Fitch does not provide additional details regarding the defaulting loans, however, at least one deal involving Tucson-area and South Carolina hotel properties has made the news recently. In late December, the Arizona Daily Star reported the Transwest Partners/NCH Corp. was close to defaulting on a $209 million loan involving the Westin La Paloma Resort and Spa and another resort in South Carolina. Transwest/NCH has already defaulted on a $21 million supplemental loan for the properties and has struggled to make payments on the loan because of cancellations.

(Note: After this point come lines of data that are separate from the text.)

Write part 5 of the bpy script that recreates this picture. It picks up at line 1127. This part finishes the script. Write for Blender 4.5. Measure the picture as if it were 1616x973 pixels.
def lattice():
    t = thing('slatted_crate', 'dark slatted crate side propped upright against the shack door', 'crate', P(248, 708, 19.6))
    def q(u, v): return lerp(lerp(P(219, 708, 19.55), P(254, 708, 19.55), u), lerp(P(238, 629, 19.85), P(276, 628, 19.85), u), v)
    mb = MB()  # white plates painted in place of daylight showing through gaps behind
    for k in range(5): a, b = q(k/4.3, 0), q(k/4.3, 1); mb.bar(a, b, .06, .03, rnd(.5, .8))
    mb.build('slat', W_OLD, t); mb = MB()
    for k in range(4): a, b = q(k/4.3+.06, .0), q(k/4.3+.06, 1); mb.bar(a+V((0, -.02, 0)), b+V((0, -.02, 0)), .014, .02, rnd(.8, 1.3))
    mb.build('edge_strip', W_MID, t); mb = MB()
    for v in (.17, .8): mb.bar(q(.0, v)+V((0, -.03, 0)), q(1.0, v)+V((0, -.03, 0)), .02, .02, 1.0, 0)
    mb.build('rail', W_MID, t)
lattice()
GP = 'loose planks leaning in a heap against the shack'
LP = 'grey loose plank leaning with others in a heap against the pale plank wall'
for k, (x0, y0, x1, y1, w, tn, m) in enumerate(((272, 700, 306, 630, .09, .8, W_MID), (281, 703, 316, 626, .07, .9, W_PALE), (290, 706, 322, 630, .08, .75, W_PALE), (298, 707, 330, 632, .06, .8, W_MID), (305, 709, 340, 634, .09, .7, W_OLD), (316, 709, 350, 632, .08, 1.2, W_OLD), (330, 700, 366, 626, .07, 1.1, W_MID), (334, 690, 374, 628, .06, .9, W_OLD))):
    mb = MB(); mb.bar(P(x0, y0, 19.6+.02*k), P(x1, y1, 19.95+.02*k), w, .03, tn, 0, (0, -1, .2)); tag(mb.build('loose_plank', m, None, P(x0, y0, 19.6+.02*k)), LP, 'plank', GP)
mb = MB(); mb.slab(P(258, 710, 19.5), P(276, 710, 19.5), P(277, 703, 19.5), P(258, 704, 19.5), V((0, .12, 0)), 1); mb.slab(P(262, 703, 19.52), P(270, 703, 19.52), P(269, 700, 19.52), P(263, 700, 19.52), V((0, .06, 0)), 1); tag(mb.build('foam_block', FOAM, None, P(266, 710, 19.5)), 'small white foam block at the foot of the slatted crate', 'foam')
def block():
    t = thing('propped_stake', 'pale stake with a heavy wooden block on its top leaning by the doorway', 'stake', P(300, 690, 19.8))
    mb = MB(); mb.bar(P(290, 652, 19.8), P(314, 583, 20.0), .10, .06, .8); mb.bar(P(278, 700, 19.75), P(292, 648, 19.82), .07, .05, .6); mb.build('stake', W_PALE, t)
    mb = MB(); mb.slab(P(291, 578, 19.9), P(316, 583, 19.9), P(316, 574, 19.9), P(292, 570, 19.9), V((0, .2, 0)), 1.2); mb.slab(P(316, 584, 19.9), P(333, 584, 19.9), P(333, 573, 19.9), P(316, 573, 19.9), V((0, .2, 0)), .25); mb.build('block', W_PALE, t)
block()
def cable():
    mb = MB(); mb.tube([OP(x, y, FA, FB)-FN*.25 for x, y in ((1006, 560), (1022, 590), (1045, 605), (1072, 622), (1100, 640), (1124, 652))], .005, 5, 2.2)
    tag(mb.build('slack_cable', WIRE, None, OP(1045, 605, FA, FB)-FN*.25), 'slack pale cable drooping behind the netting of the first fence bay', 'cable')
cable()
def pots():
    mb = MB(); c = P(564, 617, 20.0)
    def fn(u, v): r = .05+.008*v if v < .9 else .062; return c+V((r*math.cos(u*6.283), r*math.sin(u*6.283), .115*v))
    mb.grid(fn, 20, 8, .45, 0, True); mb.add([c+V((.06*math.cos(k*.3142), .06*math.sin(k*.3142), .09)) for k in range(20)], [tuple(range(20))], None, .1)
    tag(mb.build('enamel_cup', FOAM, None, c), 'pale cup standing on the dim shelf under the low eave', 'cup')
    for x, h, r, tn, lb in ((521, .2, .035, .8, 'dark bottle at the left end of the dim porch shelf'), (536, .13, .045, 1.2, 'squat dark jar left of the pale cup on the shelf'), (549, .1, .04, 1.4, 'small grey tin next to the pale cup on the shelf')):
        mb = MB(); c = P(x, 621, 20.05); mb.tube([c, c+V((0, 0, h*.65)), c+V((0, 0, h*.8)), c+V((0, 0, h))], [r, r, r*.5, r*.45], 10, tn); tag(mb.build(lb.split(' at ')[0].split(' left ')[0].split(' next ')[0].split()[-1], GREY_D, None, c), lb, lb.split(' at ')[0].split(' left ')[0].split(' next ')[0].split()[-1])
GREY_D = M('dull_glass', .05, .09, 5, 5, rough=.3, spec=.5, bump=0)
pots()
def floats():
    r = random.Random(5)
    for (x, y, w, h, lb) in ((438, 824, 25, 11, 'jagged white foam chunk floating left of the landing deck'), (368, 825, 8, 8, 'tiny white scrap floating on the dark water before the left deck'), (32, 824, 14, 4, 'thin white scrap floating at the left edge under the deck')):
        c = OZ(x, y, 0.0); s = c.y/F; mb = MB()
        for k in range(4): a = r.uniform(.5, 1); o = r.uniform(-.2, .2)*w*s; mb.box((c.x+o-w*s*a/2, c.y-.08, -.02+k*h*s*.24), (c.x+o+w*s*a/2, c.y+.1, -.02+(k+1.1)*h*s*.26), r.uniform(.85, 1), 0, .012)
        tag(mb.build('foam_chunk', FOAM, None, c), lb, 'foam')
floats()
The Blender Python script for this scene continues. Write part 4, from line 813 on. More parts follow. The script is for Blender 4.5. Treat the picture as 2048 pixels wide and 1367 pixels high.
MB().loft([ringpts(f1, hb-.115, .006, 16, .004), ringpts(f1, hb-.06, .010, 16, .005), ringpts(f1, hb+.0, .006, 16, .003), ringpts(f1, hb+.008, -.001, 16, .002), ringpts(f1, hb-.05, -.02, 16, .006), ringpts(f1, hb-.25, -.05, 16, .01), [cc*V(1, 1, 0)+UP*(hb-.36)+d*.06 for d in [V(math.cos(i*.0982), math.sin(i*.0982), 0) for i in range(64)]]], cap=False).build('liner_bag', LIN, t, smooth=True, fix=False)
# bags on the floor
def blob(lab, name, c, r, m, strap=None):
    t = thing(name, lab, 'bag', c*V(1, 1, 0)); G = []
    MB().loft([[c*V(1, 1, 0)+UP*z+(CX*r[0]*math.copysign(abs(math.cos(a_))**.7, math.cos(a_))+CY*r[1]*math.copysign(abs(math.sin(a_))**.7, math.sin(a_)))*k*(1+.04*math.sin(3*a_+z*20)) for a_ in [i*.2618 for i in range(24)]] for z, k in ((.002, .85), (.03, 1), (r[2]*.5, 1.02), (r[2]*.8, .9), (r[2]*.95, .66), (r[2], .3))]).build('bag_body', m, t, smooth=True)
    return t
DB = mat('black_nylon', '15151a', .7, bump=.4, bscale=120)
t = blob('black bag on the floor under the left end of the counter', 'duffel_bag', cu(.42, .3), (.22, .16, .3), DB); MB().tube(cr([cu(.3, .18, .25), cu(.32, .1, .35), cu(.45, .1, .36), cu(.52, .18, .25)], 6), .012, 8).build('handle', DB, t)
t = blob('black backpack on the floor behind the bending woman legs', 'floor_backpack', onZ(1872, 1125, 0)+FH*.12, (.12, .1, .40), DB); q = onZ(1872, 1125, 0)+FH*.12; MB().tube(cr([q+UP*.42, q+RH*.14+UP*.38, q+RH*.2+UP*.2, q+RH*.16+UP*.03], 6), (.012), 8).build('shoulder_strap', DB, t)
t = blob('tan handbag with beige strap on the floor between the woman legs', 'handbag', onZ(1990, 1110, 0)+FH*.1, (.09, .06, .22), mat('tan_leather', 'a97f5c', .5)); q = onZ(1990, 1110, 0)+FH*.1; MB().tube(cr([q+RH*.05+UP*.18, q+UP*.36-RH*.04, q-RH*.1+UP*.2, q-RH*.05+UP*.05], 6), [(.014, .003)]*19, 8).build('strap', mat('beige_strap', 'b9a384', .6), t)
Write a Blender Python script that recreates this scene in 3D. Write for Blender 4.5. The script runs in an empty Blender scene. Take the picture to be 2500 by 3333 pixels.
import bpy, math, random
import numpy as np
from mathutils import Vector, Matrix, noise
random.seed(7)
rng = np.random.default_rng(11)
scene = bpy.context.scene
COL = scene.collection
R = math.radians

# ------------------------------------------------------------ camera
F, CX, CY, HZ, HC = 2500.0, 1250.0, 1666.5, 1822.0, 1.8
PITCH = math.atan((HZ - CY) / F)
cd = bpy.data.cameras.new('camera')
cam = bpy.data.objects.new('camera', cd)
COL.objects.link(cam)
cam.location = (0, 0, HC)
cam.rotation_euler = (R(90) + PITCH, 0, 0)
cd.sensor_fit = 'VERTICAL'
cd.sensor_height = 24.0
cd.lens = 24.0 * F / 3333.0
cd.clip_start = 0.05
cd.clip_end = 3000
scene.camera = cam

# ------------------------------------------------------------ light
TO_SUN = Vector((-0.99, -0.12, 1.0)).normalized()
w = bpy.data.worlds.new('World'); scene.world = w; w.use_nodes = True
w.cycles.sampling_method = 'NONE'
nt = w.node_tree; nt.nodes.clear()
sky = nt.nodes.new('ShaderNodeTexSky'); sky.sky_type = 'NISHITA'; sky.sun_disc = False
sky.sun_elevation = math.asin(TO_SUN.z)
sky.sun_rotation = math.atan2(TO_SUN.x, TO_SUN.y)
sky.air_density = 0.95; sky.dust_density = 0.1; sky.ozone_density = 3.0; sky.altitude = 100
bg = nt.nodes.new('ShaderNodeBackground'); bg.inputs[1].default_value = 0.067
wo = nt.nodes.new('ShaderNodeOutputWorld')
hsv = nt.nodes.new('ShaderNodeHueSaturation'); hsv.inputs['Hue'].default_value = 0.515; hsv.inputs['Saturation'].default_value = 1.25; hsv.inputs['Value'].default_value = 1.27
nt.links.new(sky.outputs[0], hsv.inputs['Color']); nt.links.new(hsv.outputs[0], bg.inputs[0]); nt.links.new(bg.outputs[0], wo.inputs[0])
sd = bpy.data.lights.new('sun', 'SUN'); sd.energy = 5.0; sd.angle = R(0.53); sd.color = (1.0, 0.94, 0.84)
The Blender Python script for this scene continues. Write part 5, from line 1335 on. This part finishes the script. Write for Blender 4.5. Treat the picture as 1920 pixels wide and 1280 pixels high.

The average loan size of delinquencies within the Fitch rated universe now stands at $8.2 million. This compares to an average loan size of $6.4 million for the same subset in December 2007. The 2008 vintage defaults, like those of other recent vintages, are rising at a faster pace compared to historical trends. Macroeconomic contraction, coupled with the higher leverage that is characteristic of recent vintages, has pushed up default rates for loans in 2006 and 2007 vintages. As of year-end 2007, 0.96 percent of Fitch-rated loans issued in 2006 and 0.41 percent of those issued in 2007 were 60 days or more delinquent, compared to the 10-year average default rate of 74 bps. Fitch expects that the accelerated pace of defaults witnessed in fourth quarter-2008 and additional delinquencies on larger loans is likely to continue into 2009, bringing the index to approximately 2 percent by year-end.